SÃO PAULO (Reuters) - É preciso admitir que temos sorte de viver no mesmo planeta e época em que Isabelle Huppert atua. No futuro, altares serão – ou, ao menos, deveriam – ser erguidos em reverência a essa atriz. Não apenas pelo recente “Elle” – que lhe rendeu um Globo de Ouro e sua primeira indicação ao Oscar – mas qualquer filme, por menor que seja, no qual ela dê o ar de sua graça, seja no recente “Souvenir”, ou até no equivocado “O Vale (SA:VALE5) do Amor”- neste, aliás, ela é a única razão para se ver.
Feito originalmente para a televisão, “As Falsas Confidências” é uma espécie de experimento, dirigido por Luc Bondy (morto em 2015) e sua mulher Marie-Louise Bischofberger. O filme era rodado durante o dia, enquanto os atores – Isabelle, a veterana Bulle Ogier e Louis Garrel, entre outros – representavam a peça homônima de Marivaux, no lendário teatro Odeon, em Paris. Embora o dramaturgo e jornalista, que viveu entre 1688 e 1763, não seja tão conhecido fora da França, no seu país ele tem um status que é páreo apenas ao de, digamos, Moliére.
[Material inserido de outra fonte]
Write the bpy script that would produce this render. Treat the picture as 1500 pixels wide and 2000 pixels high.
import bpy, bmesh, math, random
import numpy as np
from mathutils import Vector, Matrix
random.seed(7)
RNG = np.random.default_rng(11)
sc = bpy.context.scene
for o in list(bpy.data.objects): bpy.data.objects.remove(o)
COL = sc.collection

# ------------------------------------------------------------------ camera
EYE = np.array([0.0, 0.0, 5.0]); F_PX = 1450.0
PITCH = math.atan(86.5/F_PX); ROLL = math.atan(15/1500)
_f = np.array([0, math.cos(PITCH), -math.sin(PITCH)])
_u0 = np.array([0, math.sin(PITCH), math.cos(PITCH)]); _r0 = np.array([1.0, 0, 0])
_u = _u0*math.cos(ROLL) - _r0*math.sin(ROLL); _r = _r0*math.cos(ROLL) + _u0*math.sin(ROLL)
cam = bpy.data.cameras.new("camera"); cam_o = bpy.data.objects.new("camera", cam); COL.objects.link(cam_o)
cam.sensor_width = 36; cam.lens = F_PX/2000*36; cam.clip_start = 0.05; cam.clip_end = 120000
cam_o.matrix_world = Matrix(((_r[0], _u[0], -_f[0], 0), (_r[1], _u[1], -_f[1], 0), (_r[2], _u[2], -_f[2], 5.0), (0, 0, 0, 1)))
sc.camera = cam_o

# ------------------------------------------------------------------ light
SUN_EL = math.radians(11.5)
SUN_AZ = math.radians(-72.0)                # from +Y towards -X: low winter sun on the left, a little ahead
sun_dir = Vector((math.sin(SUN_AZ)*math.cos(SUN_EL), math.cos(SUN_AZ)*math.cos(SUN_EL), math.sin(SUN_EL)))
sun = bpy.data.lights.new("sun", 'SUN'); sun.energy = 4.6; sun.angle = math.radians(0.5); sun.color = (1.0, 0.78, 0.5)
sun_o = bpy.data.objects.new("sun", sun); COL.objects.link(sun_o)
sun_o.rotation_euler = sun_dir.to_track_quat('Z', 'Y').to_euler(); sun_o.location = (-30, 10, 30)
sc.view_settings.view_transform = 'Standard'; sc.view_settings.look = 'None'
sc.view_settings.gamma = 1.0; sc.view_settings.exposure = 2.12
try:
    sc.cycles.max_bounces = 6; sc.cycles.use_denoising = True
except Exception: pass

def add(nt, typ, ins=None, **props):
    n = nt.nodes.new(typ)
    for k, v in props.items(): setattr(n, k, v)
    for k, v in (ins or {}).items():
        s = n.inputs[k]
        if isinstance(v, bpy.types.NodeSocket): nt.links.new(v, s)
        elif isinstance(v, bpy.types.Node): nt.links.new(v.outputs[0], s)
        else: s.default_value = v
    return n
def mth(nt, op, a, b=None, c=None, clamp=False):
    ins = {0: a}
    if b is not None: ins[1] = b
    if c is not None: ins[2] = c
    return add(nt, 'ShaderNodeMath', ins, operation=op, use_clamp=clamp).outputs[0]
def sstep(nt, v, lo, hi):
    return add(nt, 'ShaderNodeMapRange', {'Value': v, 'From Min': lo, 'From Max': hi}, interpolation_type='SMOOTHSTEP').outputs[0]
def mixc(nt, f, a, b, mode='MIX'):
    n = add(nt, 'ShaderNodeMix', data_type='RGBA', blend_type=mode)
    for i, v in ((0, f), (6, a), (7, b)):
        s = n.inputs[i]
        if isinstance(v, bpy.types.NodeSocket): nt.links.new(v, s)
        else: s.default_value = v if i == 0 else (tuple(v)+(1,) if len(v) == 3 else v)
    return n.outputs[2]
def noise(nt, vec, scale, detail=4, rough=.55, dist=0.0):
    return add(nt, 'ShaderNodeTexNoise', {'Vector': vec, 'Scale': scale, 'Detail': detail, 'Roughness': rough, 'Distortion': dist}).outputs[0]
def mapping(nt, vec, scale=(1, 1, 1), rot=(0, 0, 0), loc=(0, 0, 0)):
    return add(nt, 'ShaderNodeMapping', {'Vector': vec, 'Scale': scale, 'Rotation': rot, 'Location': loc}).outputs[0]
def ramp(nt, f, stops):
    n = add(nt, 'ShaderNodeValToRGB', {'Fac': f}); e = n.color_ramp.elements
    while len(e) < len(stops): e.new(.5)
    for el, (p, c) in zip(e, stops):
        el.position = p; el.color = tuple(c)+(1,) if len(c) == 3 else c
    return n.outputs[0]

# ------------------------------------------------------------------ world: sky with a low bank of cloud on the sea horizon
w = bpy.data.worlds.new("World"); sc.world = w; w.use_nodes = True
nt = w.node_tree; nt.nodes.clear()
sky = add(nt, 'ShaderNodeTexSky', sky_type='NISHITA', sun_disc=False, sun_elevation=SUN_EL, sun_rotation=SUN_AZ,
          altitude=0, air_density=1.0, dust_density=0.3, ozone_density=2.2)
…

Bondy, que também dirigiu a referida montagem teatral, trabalhava com o mesmo texto, tanto durante o dia (no set) quanto à noite (no palco). Mas o contexto, o cenário, figurinos, e, claro, o meio eram completamente diferentes, gerando uma porosidade e um diálogo entre as duas formas de representação. É bem provável que ter visto a montagem da peça de 2014 (ou seu revival de 2015) traga novas camadas de compreensão, mas o longa em si também basta como uma experiência fílmica.
Dorante (Garrel) é um jovem que perdeu seu dinheiro e se torna assistente pessoal de uma viúva rica, Araminte (Isabelle), que está sendo pressionada por sua mãe (Bulle) a se casar com um conde (Jean-Pierre Malo) para evitar uma disputa judicial por um pedaço de terra. O nobre, porém, está realmente apaixonado por ela e quer se casar por amor, mas precisa convencê-la disso.
Há também uma série de encontros e desencontros, que servem como base para a comicidade do filme, potencializada pelos diálogos afiados e afinados de Marivaux, ditos com sagacidade e cinismo pelo elenco. Embora cinematograficamente “As Falsas Confidências” não seja ousado, nem muito inventivo, a dupla Bondy e Bischofberger vale-se de particularidades do cinema que o teatro não permitiria, como imagens em preto e branco, entre outras coisas.
Além disso, ao usar o próprio teatro – não o palco, mas o prédio, uma construção neoclássica da primeira década do século XIX –, o filme cria um estranhamento, uma dissonância entre esses personagens, com aparências do presente (os óculos escuros de Bulle, por exemplo, são dignos de uma rockstar), e o cenário quase congelado no passado. Assim como se dá, na estética, uma ressonância das discussões da peça de Marivaux sobre casamento e dinheiro nas questões do presente.